Sarel Roets, ex-military intelligence officer. Witnessed ANC armed wing's bomb attack in Pretoria in 1983:
I think they [the ANC's armed wing] were terrorists. I still believe that 100%.
Most who died were… poor and black.
It wasn't their fighting that solved the problem - we could have got together much earlier if it wasn't for the [ANC's] armed struggle.
Nelson Mandela was involved in preparing bombs to kill people.
I know he's an idol in the world and since he was released from prison he's done a great job.
But that time when he went to jail he was involved in a terrorist organisation.
This is my country. Hate will bring us nowhere… But what's unfair to me is that the victor normally writes history and a lot of things they say today and celebrate are definitely not true.
I wouldn't chose [apartheid] as a system today but I don't think the purpose of apartheid was that bad.
Girl student at Healdtown school, where Mr Mandela studied:
Nelson Mandela is always in the back of my mind.

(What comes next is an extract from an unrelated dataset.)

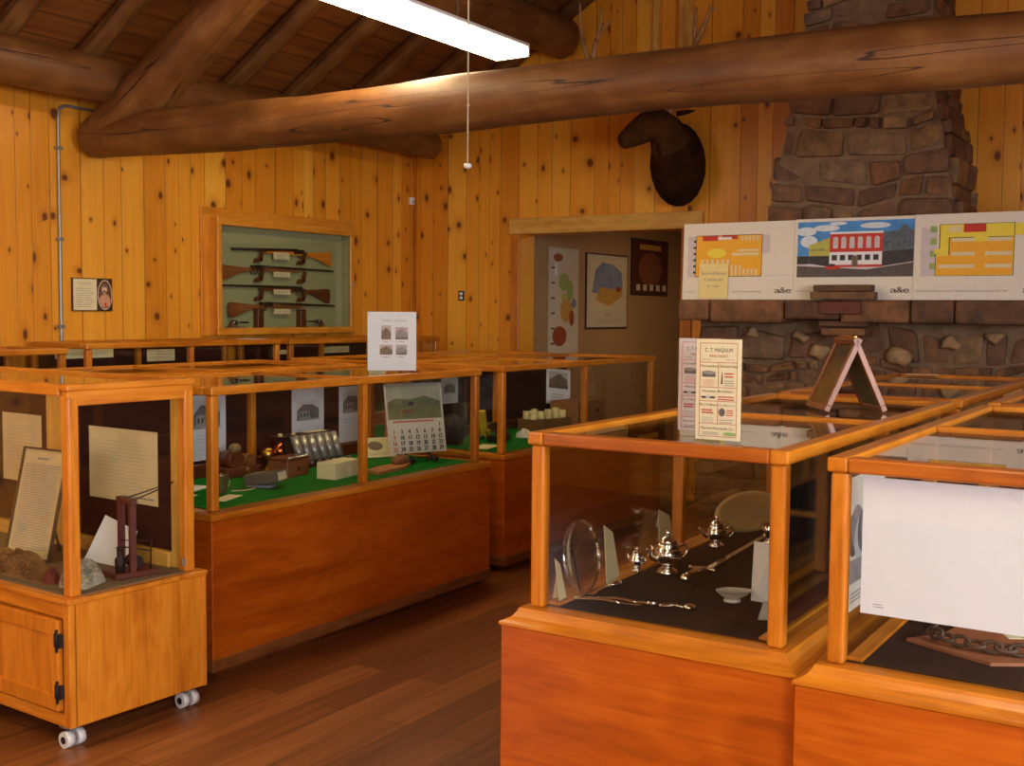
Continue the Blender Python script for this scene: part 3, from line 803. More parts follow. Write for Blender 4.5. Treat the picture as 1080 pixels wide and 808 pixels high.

It's like he makes me do things better.
When I do something bad I say: "Would Mandela do this? How would he feel if he saw me do this?"
I'm going to think like Nelson Mandela.
Justin Schaff, schoolboy, 12, who once visited Mr Mandela:
In this country, if he wouldn't have been there I couldn't have done so many things and we couldn't have lived in peace with everybody together and I wouldn't have had so many different friends and different cultures.
I met the person who made such big changes to the country and the world.